同社では、木のストロー以外にも環境貢献として様々な活動を実施しており、2010年には「木望(きぼう)の未来プロジェクト」と題して、間伐材でできた学習机の小学校への寄贈や木育授業の実施など木を通じた教育も2010年から行っています。木育の授業では、宮沢社長が子どもたちにカンナ削りなどを披露することもあるそうです。また、横浜市と連携してSDGsに貢献する住まいや暮らし方も発信しています。
「木材を通して木の大切さを知ってもらうことや、住み続けていける家を作るのもSDGsだと思うのです。人が住むところに携わる会社なので、包括的に幅広く目標達成をしていきたいですね」
最後に同社の強みについて質問すると、様々な環境から経験豊富な人材が入社しているとうことで、意見を求めると多様な考えが聞けるとのことでした。これから就職を考えている学生にも様々な考えやアイデアを持てるような大学生活を過ごして欲しいと、間瀬さんは訴えかけます。

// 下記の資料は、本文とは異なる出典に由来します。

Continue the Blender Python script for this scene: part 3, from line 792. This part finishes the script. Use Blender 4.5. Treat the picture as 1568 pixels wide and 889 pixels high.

▲入社式では、新入社員がかんな削りをするのが恒例行事
「わが社は出た学校も人によって様々で、色々な意見が出しやすい職場だと思います。社長も中学校卒業と同時に住み込みで大工修業を始めた人間です。今回の木のストローもそうですが、最初はひとりふたりで始まったものが大きくなりました。アイデア次第で小さな取り組みが大きな事業につながるかもしれないということを知って欲しいですね」
普段は捨ててしまうようなものから全く違うモノを生み出し、さらには事業発展や雇用につなげようとしている同社。そのチャレンジ精神で、事業を通じてさらなるSDGs活動を推進する。